*Goal of the exercise*
Output exactly the span of lines that begins at the line containing "Write the bpy" and ends at the line containing "SC.camera = cam", both lines included.

*Data for this exercise*
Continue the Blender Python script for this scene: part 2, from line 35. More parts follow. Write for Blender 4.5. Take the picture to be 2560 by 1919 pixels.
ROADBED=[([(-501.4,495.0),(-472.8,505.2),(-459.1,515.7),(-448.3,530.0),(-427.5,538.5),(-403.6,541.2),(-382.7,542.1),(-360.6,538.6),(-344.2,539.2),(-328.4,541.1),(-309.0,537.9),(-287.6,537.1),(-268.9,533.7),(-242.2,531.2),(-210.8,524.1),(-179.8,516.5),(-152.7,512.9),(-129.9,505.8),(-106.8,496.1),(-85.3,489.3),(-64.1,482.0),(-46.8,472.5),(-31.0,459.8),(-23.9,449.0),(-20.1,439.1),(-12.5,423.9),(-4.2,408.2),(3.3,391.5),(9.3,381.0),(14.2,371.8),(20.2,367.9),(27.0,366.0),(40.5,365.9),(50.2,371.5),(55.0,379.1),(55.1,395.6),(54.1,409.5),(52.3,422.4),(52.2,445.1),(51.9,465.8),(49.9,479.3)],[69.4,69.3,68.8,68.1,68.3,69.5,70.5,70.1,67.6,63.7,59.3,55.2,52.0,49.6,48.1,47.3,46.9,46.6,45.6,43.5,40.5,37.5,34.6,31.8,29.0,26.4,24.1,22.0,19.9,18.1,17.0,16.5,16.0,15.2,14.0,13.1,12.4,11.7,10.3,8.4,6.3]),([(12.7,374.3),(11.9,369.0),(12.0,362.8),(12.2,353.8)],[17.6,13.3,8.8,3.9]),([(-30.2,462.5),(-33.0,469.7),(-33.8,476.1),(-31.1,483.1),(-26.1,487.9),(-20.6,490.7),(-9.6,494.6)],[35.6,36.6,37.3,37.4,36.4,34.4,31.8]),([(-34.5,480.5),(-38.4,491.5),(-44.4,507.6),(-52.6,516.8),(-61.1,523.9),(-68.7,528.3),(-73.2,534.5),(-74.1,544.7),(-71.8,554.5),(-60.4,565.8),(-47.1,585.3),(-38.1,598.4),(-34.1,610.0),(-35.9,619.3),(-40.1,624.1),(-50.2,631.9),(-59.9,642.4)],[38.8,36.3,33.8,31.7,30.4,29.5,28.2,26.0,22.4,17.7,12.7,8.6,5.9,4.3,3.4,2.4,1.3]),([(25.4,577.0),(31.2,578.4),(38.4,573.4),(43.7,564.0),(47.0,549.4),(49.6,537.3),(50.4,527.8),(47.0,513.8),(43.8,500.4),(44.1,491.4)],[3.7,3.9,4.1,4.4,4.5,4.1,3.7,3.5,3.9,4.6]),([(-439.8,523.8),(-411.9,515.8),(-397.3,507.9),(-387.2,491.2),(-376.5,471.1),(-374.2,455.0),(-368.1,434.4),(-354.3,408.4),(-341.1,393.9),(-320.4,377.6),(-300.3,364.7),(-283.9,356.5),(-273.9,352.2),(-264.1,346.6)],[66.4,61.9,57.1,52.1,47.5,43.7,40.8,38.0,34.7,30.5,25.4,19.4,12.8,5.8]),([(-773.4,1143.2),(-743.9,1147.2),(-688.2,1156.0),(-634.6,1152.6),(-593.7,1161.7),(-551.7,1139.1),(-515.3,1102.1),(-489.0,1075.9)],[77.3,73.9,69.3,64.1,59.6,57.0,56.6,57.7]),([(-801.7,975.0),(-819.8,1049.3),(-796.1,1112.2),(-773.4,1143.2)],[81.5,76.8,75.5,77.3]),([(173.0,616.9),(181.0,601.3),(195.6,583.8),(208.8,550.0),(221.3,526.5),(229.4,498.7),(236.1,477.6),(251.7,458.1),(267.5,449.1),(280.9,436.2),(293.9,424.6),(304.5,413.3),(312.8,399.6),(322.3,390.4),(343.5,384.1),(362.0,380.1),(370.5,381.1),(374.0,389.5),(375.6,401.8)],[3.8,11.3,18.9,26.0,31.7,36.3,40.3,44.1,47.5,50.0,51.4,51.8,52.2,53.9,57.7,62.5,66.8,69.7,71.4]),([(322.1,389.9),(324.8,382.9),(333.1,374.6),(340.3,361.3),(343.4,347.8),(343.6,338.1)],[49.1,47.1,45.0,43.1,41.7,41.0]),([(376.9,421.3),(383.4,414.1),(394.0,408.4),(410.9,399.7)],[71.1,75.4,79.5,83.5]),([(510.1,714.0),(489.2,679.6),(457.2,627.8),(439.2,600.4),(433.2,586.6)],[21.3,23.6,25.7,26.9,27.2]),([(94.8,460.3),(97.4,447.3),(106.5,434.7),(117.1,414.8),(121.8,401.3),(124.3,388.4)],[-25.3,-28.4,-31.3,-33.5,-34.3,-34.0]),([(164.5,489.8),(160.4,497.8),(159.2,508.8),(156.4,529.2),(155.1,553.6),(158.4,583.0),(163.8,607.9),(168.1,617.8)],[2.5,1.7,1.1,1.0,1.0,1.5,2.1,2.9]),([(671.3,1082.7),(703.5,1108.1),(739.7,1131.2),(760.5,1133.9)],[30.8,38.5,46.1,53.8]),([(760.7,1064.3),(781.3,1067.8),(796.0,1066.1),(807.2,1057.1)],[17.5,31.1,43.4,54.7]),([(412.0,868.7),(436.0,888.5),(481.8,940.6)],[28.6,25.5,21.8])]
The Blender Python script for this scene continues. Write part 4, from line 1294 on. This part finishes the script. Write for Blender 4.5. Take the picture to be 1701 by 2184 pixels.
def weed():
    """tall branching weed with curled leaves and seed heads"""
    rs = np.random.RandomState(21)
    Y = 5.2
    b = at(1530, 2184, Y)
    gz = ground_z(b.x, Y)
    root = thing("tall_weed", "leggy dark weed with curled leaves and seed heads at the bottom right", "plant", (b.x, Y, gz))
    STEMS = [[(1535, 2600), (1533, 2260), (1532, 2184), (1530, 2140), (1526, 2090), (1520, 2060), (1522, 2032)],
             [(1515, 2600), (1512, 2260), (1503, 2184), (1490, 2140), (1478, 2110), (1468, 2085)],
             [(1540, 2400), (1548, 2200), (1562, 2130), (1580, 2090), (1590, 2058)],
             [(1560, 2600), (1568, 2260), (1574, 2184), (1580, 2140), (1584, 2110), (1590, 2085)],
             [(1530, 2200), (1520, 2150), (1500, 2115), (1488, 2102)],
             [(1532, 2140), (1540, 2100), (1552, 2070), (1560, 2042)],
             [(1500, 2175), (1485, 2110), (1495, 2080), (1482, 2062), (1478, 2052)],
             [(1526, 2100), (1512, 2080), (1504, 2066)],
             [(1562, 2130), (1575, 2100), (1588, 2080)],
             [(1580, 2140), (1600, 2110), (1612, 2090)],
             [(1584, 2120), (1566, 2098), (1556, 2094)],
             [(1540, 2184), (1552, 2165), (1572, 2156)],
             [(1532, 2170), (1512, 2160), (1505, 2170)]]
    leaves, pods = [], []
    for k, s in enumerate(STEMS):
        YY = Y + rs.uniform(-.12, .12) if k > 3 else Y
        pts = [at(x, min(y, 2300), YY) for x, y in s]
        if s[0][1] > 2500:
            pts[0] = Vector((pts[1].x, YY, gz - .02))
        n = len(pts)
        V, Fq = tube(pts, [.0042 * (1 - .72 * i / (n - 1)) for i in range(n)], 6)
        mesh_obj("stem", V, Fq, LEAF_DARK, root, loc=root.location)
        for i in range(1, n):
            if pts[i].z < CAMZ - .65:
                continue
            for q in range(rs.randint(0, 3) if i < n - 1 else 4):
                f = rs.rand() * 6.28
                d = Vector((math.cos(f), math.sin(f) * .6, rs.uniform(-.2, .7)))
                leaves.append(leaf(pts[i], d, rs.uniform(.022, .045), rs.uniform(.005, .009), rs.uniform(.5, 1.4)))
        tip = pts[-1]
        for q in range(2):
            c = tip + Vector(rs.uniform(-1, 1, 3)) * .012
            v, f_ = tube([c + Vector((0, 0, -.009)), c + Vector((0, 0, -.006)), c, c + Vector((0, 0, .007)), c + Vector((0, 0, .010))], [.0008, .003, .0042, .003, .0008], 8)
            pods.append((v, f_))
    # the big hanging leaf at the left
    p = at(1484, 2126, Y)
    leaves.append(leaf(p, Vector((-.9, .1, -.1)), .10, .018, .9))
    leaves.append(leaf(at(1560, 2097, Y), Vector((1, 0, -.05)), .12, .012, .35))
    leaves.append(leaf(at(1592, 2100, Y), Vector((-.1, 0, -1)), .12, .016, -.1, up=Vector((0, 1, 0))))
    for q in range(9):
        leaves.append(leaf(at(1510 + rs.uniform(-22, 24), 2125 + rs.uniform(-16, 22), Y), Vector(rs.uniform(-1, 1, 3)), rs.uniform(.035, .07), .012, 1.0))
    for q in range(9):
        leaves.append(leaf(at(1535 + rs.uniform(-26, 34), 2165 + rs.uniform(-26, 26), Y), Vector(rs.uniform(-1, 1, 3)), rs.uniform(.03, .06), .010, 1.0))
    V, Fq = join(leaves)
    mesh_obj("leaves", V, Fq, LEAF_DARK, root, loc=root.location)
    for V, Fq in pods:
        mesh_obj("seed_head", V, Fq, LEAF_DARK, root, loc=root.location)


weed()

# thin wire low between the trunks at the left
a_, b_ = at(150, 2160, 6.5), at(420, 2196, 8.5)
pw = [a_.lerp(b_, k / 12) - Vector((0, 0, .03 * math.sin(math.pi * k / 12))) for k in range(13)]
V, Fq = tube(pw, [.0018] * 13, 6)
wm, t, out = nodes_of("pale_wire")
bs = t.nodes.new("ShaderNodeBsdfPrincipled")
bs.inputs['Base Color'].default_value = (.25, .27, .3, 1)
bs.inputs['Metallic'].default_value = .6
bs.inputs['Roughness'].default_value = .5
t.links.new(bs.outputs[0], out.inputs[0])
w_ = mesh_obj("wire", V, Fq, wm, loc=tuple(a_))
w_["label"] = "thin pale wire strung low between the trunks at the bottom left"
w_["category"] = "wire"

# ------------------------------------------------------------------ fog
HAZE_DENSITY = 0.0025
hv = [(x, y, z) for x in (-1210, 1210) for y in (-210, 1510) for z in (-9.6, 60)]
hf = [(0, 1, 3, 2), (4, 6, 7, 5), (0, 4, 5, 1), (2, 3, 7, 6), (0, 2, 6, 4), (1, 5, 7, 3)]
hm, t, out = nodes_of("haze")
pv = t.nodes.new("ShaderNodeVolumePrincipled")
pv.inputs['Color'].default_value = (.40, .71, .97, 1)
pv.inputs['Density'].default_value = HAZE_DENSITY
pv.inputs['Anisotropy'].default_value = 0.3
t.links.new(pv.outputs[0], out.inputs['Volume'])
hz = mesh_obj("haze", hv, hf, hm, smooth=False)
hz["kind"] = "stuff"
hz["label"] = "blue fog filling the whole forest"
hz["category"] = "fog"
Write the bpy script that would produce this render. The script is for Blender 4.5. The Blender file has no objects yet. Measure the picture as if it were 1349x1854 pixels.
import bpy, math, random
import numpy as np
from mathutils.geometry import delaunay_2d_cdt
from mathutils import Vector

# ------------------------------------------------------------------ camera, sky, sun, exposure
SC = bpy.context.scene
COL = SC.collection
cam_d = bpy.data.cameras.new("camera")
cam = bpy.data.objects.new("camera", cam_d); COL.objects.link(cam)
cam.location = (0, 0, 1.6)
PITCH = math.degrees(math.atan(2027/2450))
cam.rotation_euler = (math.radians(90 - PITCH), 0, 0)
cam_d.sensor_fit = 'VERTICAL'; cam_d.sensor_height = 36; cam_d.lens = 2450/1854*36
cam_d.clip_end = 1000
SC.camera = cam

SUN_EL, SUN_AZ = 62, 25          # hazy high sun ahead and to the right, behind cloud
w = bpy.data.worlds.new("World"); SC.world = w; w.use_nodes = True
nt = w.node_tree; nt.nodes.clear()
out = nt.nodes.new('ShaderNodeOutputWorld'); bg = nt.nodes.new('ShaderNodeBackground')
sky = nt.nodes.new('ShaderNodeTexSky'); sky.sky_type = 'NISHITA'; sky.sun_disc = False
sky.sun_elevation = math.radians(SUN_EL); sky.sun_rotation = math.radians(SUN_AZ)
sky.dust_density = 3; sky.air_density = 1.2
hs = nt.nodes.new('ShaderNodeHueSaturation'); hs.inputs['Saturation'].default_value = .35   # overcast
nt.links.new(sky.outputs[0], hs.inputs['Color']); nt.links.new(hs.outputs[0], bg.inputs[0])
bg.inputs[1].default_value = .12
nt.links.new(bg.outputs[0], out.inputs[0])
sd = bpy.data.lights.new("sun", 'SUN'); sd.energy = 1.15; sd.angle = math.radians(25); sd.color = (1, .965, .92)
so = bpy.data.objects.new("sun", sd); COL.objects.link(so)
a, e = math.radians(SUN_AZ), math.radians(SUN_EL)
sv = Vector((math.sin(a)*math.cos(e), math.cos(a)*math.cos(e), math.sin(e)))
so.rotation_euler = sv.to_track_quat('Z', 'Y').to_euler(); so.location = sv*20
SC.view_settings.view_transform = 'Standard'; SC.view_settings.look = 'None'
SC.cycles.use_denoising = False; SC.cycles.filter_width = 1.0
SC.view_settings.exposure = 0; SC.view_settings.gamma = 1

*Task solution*
Write the bpy script that would produce this render. The script is for Blender 4.5. The Blender file has no objects yet. Measure the picture as if it were 1349x1854 pixels.
import bpy, math, random
import numpy as np
from mathutils.geometry import delaunay_2d_cdt
from mathutils import Vector

# ------------------------------------------------------------------ camera, sky, sun, exposure
SC = bpy.context.scene
COL = SC.collection
cam_d = bpy.data.cameras.new("camera")
cam = bpy.data.objects.new("camera", cam_d); COL.objects.link(cam)
cam.location = (0, 0, 1.6)
PITCH = math.degrees(math.atan(2027/2450))
cam.rotation_euler = (math.radians(90 - PITCH), 0, 0)
cam_d.sensor_fit = 'VERTICAL'; cam_d.sensor_height = 36; cam_d.lens = 2450/1854*36
cam_d.clip_end = 1000
SC.camera = cam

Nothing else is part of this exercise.